We begin with Peter Berg’s commentary track. Berg isn’t a rapid fire speaker, but he chooses his words well, and his thoughts on the film are generally intriguing, so long as he’s not just talking about how great his cast and crew are. Berg addresses some of his critics with grace, and makes some good suggestions for further viewing, including a mention of Hany Abu-Assad’s incendiary Paradise Now. The director runs out of steam pretty early, but overall it’s a solid track.

Kingdom, The
The Universal U-Control options are mostly unwatchable on my Profile 1.0 player, including the PiP option and the ‘Mission Dossier: Surveillance’ option. Fortunately, the ‘Surveillance’ option shows up elsewhere on the disc. The standard Mission Dossier is a text based option that states both pointless facts about the in-film mission, and interesting facts about the real Saudi Arabia. The ‘Character by Character’ option during the shoot-out allows the viewer to watch the entire scene, unedited, from four different points of view.

Next up is a selection of deleted scenes, presented in hi-def video, but stereo sound. There is unfortunately no menu option for the scenes, they play as a reel. Fortunately the reel is divided into chapters. Most of the scenes would be better described as extended rather than deleted, and total about eleven minutes.

‘Constructing the Freeway Sequence’ is a hi-def look at the films biggest action scene. The featurette is made up of interview footage on and off the set, a computer generated pre-viz, a toy car test, footage of a cheaper cars being destroyed as tests, behind the scenes footage, and, of course, footage from the final scene. The whole thing runs about 18 minutes.

Kingdom, The
‘Creating the Kingdom’ is an eight part featurette, with a nice ‘play all’ option sitting at the top of the menu. The doc mostly consists of on-set, and post film interviews, but it also runs down the early stages of pre-production. The raw set footage is well cut with the final product footage, and all in all the doc has good pace when watched in a clump. As an ex-Arizonian it’s fun to recall landmarks from around the sets during the set production section. In all the featurettes run about thirty-five minutes.

‘History of The Kingdom’ is an interactive timeline option, running the history of modern Saudi Arabia all the way back to 1932. This starts as a mostly text based extra, but there is news footage included later in the timeline. Here viewers will find some valuable information about one of the most interesting and volatile international relationships in American history.

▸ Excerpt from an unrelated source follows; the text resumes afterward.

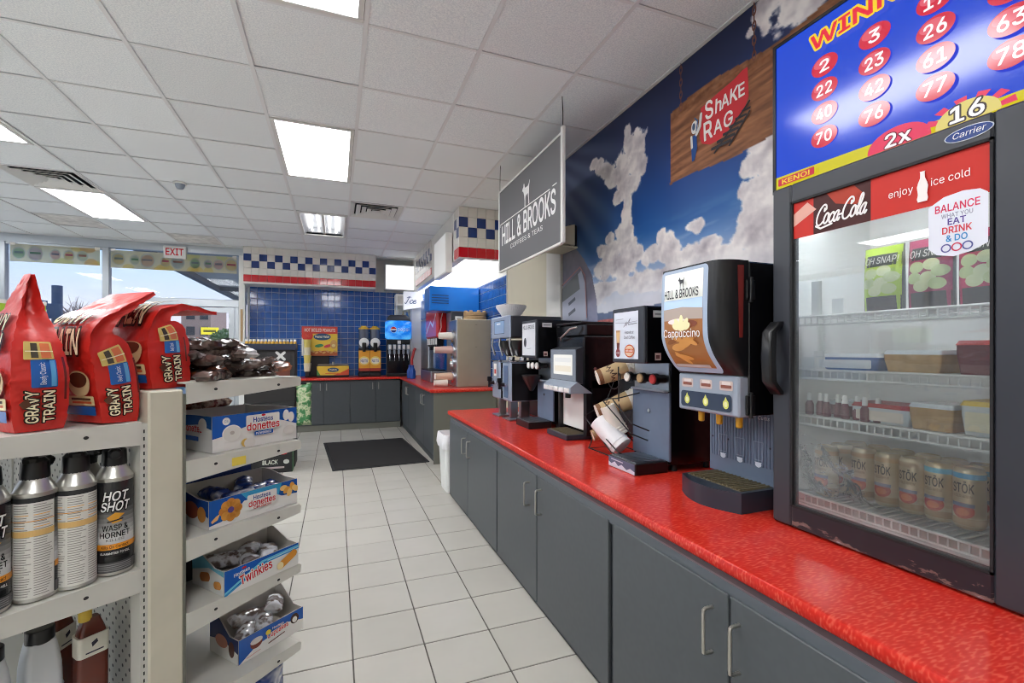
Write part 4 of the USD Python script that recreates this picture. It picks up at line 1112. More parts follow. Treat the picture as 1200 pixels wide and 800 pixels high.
p.poly([(-2.055, .768), (-2.055, .79), (-2.03, .782), (-2.0, .797), (-1.97, .78), (-1.94, .793), (-1.9, .777), (-1.87, .79), (-1.835, .782), (-1.835, .768)], (206, 210, 224))
p.line([(-2.03, .806), (-1.93, .805)], .005, (190, 194, 206))
p.build('tray_print', t, 'print', label='blue tray front with white peaks')

# touch-screen brewer
cx, cy = 1.6, 2.85
t = thing('touchscreen_brewer', 'black coffee brewer with a glowing touch screen and white splash panel', 'coffee machine', (cx, cy, CZ))
L_ = rel(cx, cy)
obj('body', join(L_(1.56, 1.84, 2.65, 3.05, CZ + .03, 1.16, .005), L_(1.50, 1.84, 2.65, 3.05, 1.1, 1.45, .008), L_(1.52, 1.84, 2.66, 3.1, 1.45, 1.53, .008)), 'black_gloss', t)
obj('hopper_lid', join(L_(1.50, 1.80, 2.68, 3.06, 1.53, 1.545, .005)), 'black_plastic', t)
obj('screen_head', loft([V([1.45, 2.66, 1.36], [1.45, 3.04, 1.36], [1.52, 3.04, 1.385], [1.52, 2.66, 1.385]) - (cx, cy, CZ), V([1.45, 2.66, 1.15], [1.45, 3.04, 1.15], [1.52, 3.04, 1.13], [1.52, 2.66, 1.13]) - (cx, cy, CZ)]), 'charcoal', t, smooth=False)
p = on_front(1.45 - cx, -cy, -CZ, base=.0015)
p.rect(-3.035, 1.152, -2.665, 1.36, (120, 126, 138), .006)
p.rect(-2.99, 1.19, -2.71, 1.325, (240, 238, 232), .003); p.rect(-2.97, 1.21, -2.73, 1.25, (232, 222, 204), .01); p.rect(-2.97, 1.275, -2.73, 1.305, (226, 226, 226), .01)
p.build('screen', t, 'print_screen', label='glowing white touch screen')
kp = obj('key_shelf', loft([V([1.40, 2.645, 1.115], [1.40, 3.055, 1.115], [1.45, 3.055, 1.15], [1.45, 2.645, 1.15]) - (cx, cy, CZ), V([1.40, 2.645, 1.075], [1.40, 3.055, 1.075], [1.56, 3.055, 1.075], [1.56, 2.645, 1.075]) - (cx, cy, CZ)]), 'silver_plastic', t, smooth=False)
for k in range(5):
    obj('key', L_(1.393, 1.402, 2.66 + .079 * k, 2.727 + .079 * k, 1.08, 1.11, .003), 'white_card', kp)
obj('splash_panel', L_(1.545, 1.56, 2.70, 3.03, CZ + .055, 1.07, .003), 'white_plastic', t, label='white splash panel')
obj('side_column', L_(1.52, 1.56, 2.65, 2.69, CZ + .03, 1.075), 'black_plastic', t); obj('side_column', L_(1.52, 1.56, 3.03, 3.06, CZ + .03, 1.075), 'black_plastic', t)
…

The disc finishes out with the ‘Mission Dossier: Surveillance’ option I couldn’t get to work during U-Control. Surprisingly no trailers can be found anywhere on the disc.

Kingdom, The


Despite some exceedingly generic trailers The Kingdom manages to satisfy most of my political thriller needs, and I regret not seeing it earlier. It’s not a memorable movie, but it’s quite entertaining, and actor turned director Peter Berg continues proving his talents, even if his imagery is a bit on the cribbed side this time around. The Blu-ray disc meets expectations on an audio/visual level, and even features a few fun extras not found on the original DVD release.

*Note: The images on this page are not representative of the Blu-ray release.